L’anno dopo il personaggio femminile è siciliano, “Nedda”, il cui bambino muore di fame tra le braccia della madre malnutrita. Il successo è folgorante, di pubblico e di critica, di Torelli-Viollier, ancora all’ “Illustrazione Italiana”, Emilio Treves, Ferdinando Martini, la contessa Maffei, Angelo De Gubernatis. E nasce il “Sud”. Verga, che aveva già scritto in chiave idilliaca di Acitrezza (lo stesso “Nedda” è sottotitolato “Bozzetto siciliano”), richiesto dall’editore Treves di “qualcosa di pittoresco”, ne fa ora il mare “livido”, benché “levigato e lucente”, “abisso nero e impenetrabile”, l’ombra del castello “malinconica”, le persone vinte. Prima viene “Padron ‘Ntoni”, con l’uso espressionistico del dialetto italianizzato. “Rosso Malpelo” e “I malavoglia” maturano nel 1877-78 con Franchetti e Sonnino, cui Verga invia “Padron ‘Ntoni”, e con la scelta monarchico-crispina. Verga fissò così il "Sud" – incontrando quasi un secolo di “preparazione”, tra il pittoresco e l’abominio. Tracciando la strada a Alvaro e ai facili epigoni neorealisti, specie napoletani. La Sicilia come metafora trasponendosi per il lettore, e per l’editore, in un quadro mesto, irrimediabile, della Sicilia stessa. Che al meglio può essere un destino senza colpa, il destino dei vinti, ma normalmente è vittima di se stessa – non senza verità, Verga incluso.

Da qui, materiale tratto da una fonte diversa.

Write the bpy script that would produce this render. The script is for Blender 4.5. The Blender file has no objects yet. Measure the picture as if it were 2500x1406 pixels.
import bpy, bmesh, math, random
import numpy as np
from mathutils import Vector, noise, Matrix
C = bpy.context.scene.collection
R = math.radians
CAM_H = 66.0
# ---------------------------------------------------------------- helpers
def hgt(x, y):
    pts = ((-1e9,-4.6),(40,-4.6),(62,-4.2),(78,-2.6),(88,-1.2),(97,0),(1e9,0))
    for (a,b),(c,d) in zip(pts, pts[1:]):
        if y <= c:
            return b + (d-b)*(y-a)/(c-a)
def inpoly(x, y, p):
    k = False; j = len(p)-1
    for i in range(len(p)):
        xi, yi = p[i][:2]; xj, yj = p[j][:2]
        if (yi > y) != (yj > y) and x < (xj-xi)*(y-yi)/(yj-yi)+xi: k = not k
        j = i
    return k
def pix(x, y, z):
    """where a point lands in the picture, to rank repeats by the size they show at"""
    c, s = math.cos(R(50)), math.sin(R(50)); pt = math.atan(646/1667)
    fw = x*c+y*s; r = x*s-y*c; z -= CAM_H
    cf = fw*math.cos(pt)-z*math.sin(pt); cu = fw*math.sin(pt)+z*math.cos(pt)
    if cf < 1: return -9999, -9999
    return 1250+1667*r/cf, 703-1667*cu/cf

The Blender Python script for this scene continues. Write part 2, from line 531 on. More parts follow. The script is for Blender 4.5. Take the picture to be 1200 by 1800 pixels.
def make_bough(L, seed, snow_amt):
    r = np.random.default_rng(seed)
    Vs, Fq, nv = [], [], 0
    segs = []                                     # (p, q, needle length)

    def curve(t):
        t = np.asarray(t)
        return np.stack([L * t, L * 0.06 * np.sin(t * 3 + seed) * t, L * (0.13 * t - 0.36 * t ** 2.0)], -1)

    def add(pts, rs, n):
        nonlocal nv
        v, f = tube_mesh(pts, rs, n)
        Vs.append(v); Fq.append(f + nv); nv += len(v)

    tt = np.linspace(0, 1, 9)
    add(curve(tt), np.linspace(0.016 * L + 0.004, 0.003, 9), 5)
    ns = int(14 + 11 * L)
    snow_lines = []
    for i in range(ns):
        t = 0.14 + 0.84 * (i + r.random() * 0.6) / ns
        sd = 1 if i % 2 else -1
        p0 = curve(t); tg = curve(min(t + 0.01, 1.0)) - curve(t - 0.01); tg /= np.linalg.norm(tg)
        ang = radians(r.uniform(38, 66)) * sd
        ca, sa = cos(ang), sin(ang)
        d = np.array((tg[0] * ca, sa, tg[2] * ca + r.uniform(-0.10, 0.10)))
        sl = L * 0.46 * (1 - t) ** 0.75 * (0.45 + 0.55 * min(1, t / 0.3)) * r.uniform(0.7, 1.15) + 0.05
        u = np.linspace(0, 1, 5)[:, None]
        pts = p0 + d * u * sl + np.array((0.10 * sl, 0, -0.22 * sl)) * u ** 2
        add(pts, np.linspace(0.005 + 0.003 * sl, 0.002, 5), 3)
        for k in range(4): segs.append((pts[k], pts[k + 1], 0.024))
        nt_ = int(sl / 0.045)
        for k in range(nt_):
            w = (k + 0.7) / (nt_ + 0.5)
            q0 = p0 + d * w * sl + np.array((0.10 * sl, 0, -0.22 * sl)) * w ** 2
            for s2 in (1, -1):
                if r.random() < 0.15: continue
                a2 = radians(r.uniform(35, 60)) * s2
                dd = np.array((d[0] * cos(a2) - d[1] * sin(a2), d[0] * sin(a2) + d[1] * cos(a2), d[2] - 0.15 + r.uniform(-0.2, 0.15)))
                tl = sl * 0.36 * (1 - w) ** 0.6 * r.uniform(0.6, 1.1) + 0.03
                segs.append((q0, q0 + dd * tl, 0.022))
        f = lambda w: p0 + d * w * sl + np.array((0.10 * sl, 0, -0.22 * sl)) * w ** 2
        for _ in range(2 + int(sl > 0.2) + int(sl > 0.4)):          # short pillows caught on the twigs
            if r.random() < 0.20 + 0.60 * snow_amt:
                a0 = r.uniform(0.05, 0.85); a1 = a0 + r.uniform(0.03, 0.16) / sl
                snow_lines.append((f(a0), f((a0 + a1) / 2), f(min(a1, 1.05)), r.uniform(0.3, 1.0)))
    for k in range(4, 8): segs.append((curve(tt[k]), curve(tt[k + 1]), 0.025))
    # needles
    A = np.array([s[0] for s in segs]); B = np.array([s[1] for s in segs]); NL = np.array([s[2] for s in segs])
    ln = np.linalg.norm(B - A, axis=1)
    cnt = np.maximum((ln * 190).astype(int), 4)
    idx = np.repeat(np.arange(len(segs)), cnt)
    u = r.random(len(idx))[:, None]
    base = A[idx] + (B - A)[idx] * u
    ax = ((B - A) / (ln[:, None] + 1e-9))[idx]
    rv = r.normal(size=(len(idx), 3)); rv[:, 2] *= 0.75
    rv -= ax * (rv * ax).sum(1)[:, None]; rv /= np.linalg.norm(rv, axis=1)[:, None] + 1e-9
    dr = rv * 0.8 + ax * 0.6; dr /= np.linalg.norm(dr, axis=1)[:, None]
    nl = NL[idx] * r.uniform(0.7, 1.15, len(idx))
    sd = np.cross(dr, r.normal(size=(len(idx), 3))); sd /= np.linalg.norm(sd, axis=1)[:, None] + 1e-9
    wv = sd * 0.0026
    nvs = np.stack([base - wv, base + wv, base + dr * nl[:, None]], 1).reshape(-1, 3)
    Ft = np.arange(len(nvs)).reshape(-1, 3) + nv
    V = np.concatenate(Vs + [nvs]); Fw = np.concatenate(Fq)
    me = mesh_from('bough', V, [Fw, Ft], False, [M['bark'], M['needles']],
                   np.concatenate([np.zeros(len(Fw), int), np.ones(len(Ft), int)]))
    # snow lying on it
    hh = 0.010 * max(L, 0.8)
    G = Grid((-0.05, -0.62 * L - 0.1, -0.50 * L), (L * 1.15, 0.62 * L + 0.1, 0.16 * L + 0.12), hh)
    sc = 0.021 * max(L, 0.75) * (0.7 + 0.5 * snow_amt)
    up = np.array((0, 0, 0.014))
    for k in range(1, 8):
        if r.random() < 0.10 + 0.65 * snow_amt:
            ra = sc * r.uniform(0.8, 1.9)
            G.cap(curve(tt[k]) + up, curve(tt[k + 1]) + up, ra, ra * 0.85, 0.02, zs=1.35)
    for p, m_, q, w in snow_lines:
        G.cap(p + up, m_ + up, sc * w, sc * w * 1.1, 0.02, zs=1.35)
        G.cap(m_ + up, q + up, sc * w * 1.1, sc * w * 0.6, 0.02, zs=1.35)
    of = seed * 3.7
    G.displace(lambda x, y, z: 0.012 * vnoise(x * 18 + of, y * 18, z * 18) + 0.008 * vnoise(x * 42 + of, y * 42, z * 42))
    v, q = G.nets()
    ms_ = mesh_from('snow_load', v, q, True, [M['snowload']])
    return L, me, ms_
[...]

Con “Jeli il pastore”, “Cavalleria rusticana” e “La Lupa” un altro pittoresco s’imporrà, folkloristico, una sorta di bozzetto del bozzetto (il folklore come scienza era allora passione siciliana) – in “Cavalleria rusticana” trionfa il fico d’india. Ma si deve a Verga l’unico epos letterario generato (maturato) nell’Italia unita – sul cui solco si muove Pirandello, in grande parte, e Sciascia, in buona parte. Che sembra affermazione temeraria ma non c’è altro, l’Italia ha inventato solo il “Sud”. A costo terribile per il Sud.